The final phase of a statewide implementation of e-filing in magistrate courts was completed when the service became available Monday, July 26”…

“E-filing and service of documents occurs through the online File & Serve system, which is used by attorneys for civil and criminal cases in district courts, civil cases in the Bernalillo County Metropolitan Court, all case types in the Court of Appeals and nearly all case types in the state Supreme Court.”

Retrospective of Courthouse Design

The NCSC has released online "The Retrospective of Courthouse Design 2011-2020," report which highlights and illustrates the architectural innovations designed to accommodate evolving judicial work environments over the past decade.  There is a section on how technology has been used in these courthouses.  Read the publication online here: http://ow.ly/iVEi50FGzCB

Conference of Chief Justices & COSCA Support Remote and Virtual Hearings

A resolution at the 2020 Annual meeting stated in part:

NOW, THEREFORE, BE IT RESOLVED, the Conference of Chief Justices and the Conference of State Court Administrators urge their members to apply the guiding principles for court technology to remote and virtual hearings and support technology innovations to facilitate access to justice, so that all court users get the help they need and are treated with dignity. 

Because virtual and remote hearings can pose challenges, courts are encouraged to consider:

1) Ensuring that all users, even those with difficulty using technology or who do not have access to reliable internet with necessary bandwidth, can still participate.

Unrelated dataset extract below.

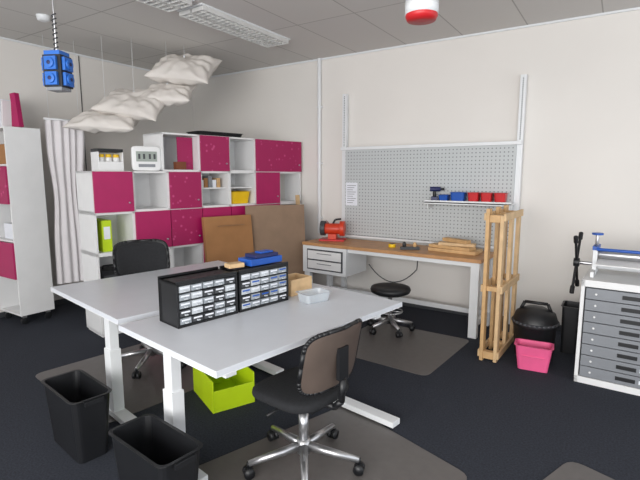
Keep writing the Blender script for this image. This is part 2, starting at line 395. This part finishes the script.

This may require offering the option to appear in person or remotely, the provision of technology or access points in the court and community, and flexibility in allowing a video participant to transition to voice only, other adaptations caused by bandwidth or technology problems.  

2) Making adjustments and being sensitive to privacy issues arising from court users having to appear remotely from a public or non-private space.

3) Carefully considering what case types and hearing types are appropriate for virtual hearings and which are not. 

4) Ensuring that all parties to a dispute—regardless of English proficiency, disability, socio-economic status or whether they are self-represented—can meaningfully participate in court processes.

5) Adjusting the scheduling of hearings to allow adequate time to orient people and to handle any technology issues. Virtual hearings may take more or less time than in-person hearings and hearings that are hybrid, with people in person and virtually appearing, may require more time to set up and manage; and 

To me, #4 is the most important one… justice accessibility.

A Beautiful Power Tool to Scrape, Clean, and Combine Data

One of my favorite tech columnists, Jon Udell writes:

Labels like “data scientist” and “data journalist” connote an elite corps of professionals who can analyze data and use it to reason about the world. There are elite practitioners, of course, but since the advent of online data a quarter-century ago I’ve hoped that every thinking citizen of the world (and of the web) could engage in similar analysis and reasoning.

That’s long been possible for those of us with the ability to wrangle APIs and transform data using SQL, Python, or another programming language. But even for us it hasn’t been easy.

All the ingredients are lying around in plain sight, but the effort required to combine them winds up being more trouble than it’s worth. And that’s for me, a skilled longtime scraper and transformer of web data. For you — even if you’re a scientist or a journalist! — that may not even be an option.

Enter Workbench, a web app with the tagline: “Scrape, clean, combine and analyze data without code.” I’ve worked with tools in the past that pointed the way toward that vision. DabbleDB in 2005 (now gone) and Freebase Gridworks in 2010 (still alive as Open Refine) were effective ways to cut through data friction. Workbench carries those ideas forward delightfully. It enables me to fly through the boring and difficult stuff — the scraping, cleaning and combining — in order to focus on what matters: the analysis.

https://workbenchdata.com/

For my techno-geek friends… this is interesting?